Could it be that as diverse talent we've also become typecast into a natural curly hair-loving silhouette? Does my straight hair say straight-laced? Not crazy enough for creativity?
I find it interesting that before anyone even asks me about my experience I'm handed over for a litmus test to determine when I had my last relaxer.
Guess my faux-beach hair doesn't count either... huh?

Here's my theory -- creative people are judged by their ability to exude organized chaos. This goes hand in hand with the idea that creative people are also bad organizers (guess I'm 0-2). And not just black women -- you're supposed to dress down, sacrifice personal composition to fit in and appear as if you're living for the work - style optional. Odd, isn't? But back to black women and the need to declare natural on their resume, do you know why this amazes me so much?

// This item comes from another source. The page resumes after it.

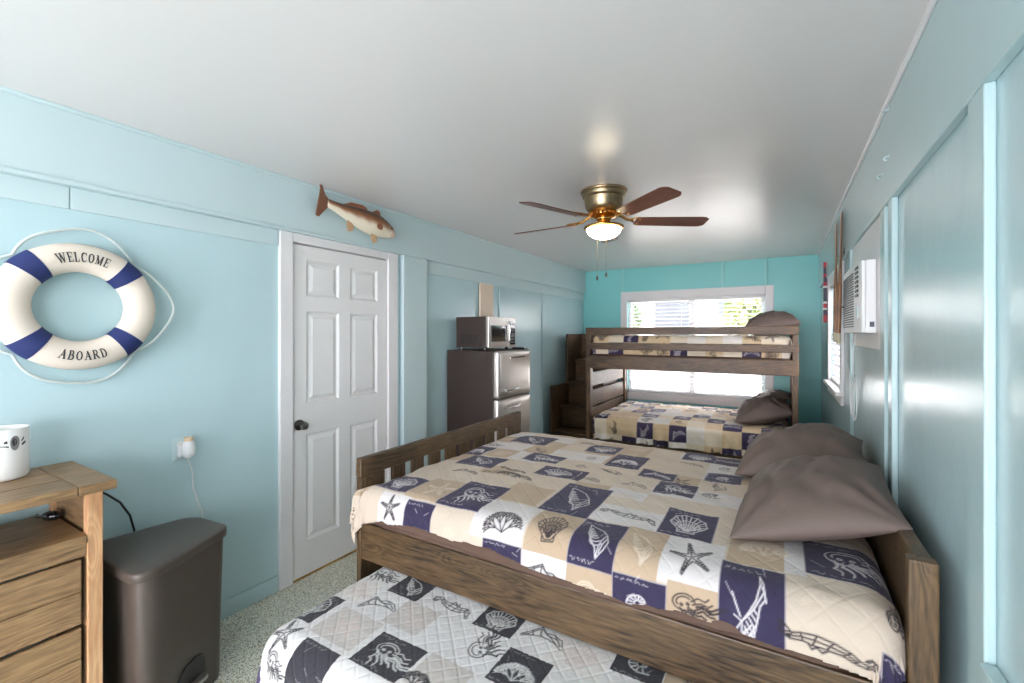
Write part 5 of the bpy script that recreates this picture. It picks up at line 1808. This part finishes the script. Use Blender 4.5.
# two wooden oars hung upright side by side, seen edge-on
def oar(Y, xt, xb, zt, zb, label):
    o = root('wooden_oar', ((xt + xb) / 2, Y, zb), label, 'oar', 'oars hung upright on the right wall')
    L = math.hypot(zt - zb, xt - xb)
    MO = Matrix.Translation((xb, Y, zb)) @ Matrix.Rotation(math.atan2(xt - xb, zt - zb), 4, 'Y')
    bm = bmesh.new()
    prof = [(0.40, 0.014, 0.012), (0.45, 0.020, 0.011), (0.52, 0.040, 0.009), (0.60, 0.052, 0.008), (0.78, 0.058, 0.007), (0.86, 0.055, 0.006), (0.885, 0.040, 0.005), (0.89, 0.02, 0.004)]
    rings = []
    for z, wy, tx in prof:
        rings.append([bm.verts.new(MO @ Vector((tx * math.cos(a), wy * math.sin(a), z * L / 0.89))) for a in [2 * PI * k / 20 for k in range(20)]])
    for A_, B_ in zip(rings[:-1], rings[1:]):
        for k in range(20):
            bm.faces.new((A_[k], A_[(k + 1) % 20], B_[(k + 1) % 20], B_[k]))
    bm.faces.new(rings[0][::-1])
    bm.faces.new(rings[-1])
    mk('blade', bm, M['frame'], o, smooth=True, angle=50)
    bm = bmesh.new()
    add_tube(bm, [MO @ Vector((0, 0, z)) for z in (0.0722, 0.2, 0.3, 0.41)], [0.0135, 0.014, 0.014, 0.013], 14)
    mk('shaft', bm, M['frame'], o, smooth=True, angle=50)
    bm = bmesh.new()
    add_tube(bm, [MO @ Vector((0, 0, z)) for z in (0.0, 0.006, 0.03, 0.066, 0.072)], [0.010, 0.0145, 0.0155, 0.015, 0.012], 14)
    g = mk('grip', bm, plain('pale_grip_wood', srgb(186, 178, 150), 0.5), o, smooth=True, angle=50)
    g['label'] = 'pale grip'
    bm = bmesh.new()
    for z in (0.25, 0.62):
        p = MO @ Vector((0.012, 0, z))
        add_tube(bm, [p, (XR if p.z < 2.03 else FAS_R, p.y, p.z + 0.004)], 0.004, 8)
        add_box(bm, (XR if p.z < 2.03 else FAS_R) - 0.004, (XR if p.z < 2.03 else FAS_R) - 0.0002, Y - 0.012, Y + 0.012, p.z - 0.02, p.z + 0.03)
    mk('hanger', bm, M['black'], o)


oar(3.76, 0.346, 0.328, 2.322, 1.432, 'brown wooden oar nearer the camera of the two on the right wall')
oar(3.99, 0.336, 0.330, 2.300, 1.440, 'brown wooden oar farther from the camera, half hidden behind the other oar')

# striped wooden hanging in the corner
hg = root('striped_hanging', (XR, 5.25, 1.61), 'narrow red, white and grey striped wall hanging near the far right corner', 'wall hanging')
zz = 2.185
seqs = [('red', .05), ('slate', .06), ('red', .03), ('slate', .05), ('red', .035), ('vinyl', .02), ('slate', .13), ('vinyl', .02), ('red', .04), ('vinyl', .02), ('slate', .05), ('red', .07)]
for mname, hgt in seqs:
    mk('stripe', B((XR - 0.045, XR - 0.016, 5.215, 5.275, zz - hgt + 0.0005, zz)), M[mname], hg, bevel=0.002)
    zz -= hgt
mk('back_board', B((XR - 0.0155, XR - 0.002, 5.205, 5.285, zz, 2.19)), M['slate'], hg, bevel=0.002)

# small hooks left in the beam of the right wall
for k, (yy, z, lab) in enumerate(((2.30, 2.392, 'small painted hook high on the right beam close under the ceiling'), (2.28, 2.20, 'small painted hook on the right beam halfway down, below the ceiling hook'), (2.42, 2.17, 'lowest small painted hook on the right beam'))):
    bm = bmesh.new()
    add_tube(bm, [(FAS_R - 0.0005, yy, z), (FAS_R - 0.012, yy, z), (FAS_R - 0.018, yy, z - 0.008), (FAS_R - 0.014, yy, z - 0.017), (FAS_R - 0.008, yy, z - 0.014)], 0.0025, 8)
    add_lathe(bm, [(0, 0), (0.008, 0), (0.007, 0.003), (0, 0.003)], 0, 0, 0, 12, Matrix.Translation((FAS_R, yy, z)) @ Matrix.Rotation(-PI / 2, 4, 'Y'))
    tag(mk('wall_hook', bm, M['trim_right'], None, (FAS_R, yy, z), smooth=True), lab, 'hook')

Because, natural hair is the second most calculated appearance altering tactic next to makeup. For those of you who do not know the definition of natural hair is un-relaxed (non-chemically processed) hair. It's the original state of your hair, the one you were born with unscathed and ideally undamaged. Now, to get to this original state of your hair there's a journey you must take, which brings me to the conclusion that this natural look is actually completely contrived. I mean it takes me an hour to watch hair tutorials on YouTube and people speed those up! 
The process takes time and the styles are adorable (on most) and because it's so "different" automatically gives you a check on the creative checklist. So, I'm being typecast for having straight hair (SMH). So I'm thinking about having an anti-journey and maybe starting a group for people like me ... if there are any more out there?